Kelima, korps dipolomatik Indonesia dan anggota rumah tangganya yang menetap di
luar negeri (BPS 2009). Dengan melihat kelima poin tersebut, sesungguhnya sudah
sangatlah jelas kami sebagai anak kosan juga wajib untuk di sensus. Lalu
mengapa sampai saat ini kami belum juga disensus?
Keraguan selanjutnya mengenai akan
keakuratan data SP 2010 nantinya adalah dari salahnya informasi yang diberikan
petugas di dalam tanda bukti bahwa tempat tersebut telah dilakukan sensus
(baca: stiker). Misalkan saja di rumah pemilik kos tempat penulis berdiam diri.
Di stiker sensus tersebut dituliskan nomor rukun tetangga (RT)-nya adalah 14.
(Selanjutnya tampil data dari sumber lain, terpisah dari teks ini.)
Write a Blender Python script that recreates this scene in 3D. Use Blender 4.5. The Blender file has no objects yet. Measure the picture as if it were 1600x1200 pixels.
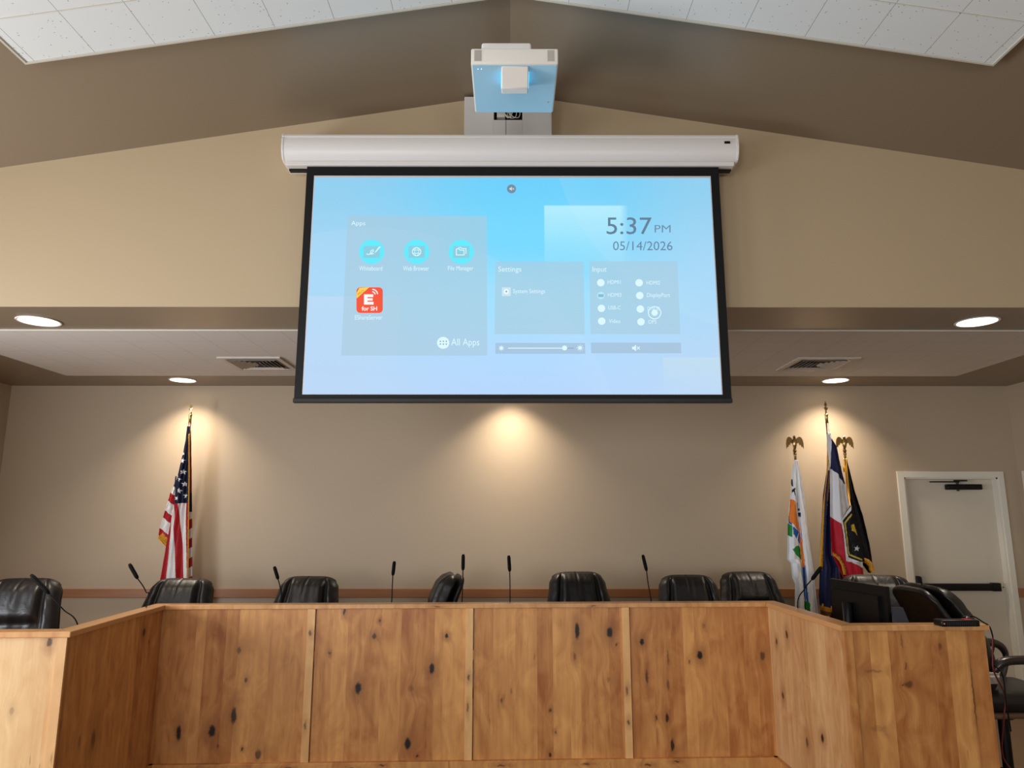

Hal ini tentunya sangatlah salah besar, karena nomor RT yang sebenarnya adalah
02. Melihat itu semua tidak menutup kemungkinan apa yang penulis utarakan juga
terjadi kepada pembaca sekalian. Akhirnya jika sudah begini, kemanakah kita
akan mengadu? Untuk itu hematnya jika ini tidak disikapi lebih lanjut, data SP
2010 ini tidak lah benar-benar valid sehingga kedepan pemerintah sangatlah
sulit sekali untuk membuat kerangka manajemen pengelolaan terpadu yang
sesungguhnya mampu digunakan sebagai rujukan bagi semua lembaga, baik pusat
maupun juga di daerah, dalam merumuskan kebijakan dan perencanaan program
pembangunan ke depannya. Waulahualam bisshab.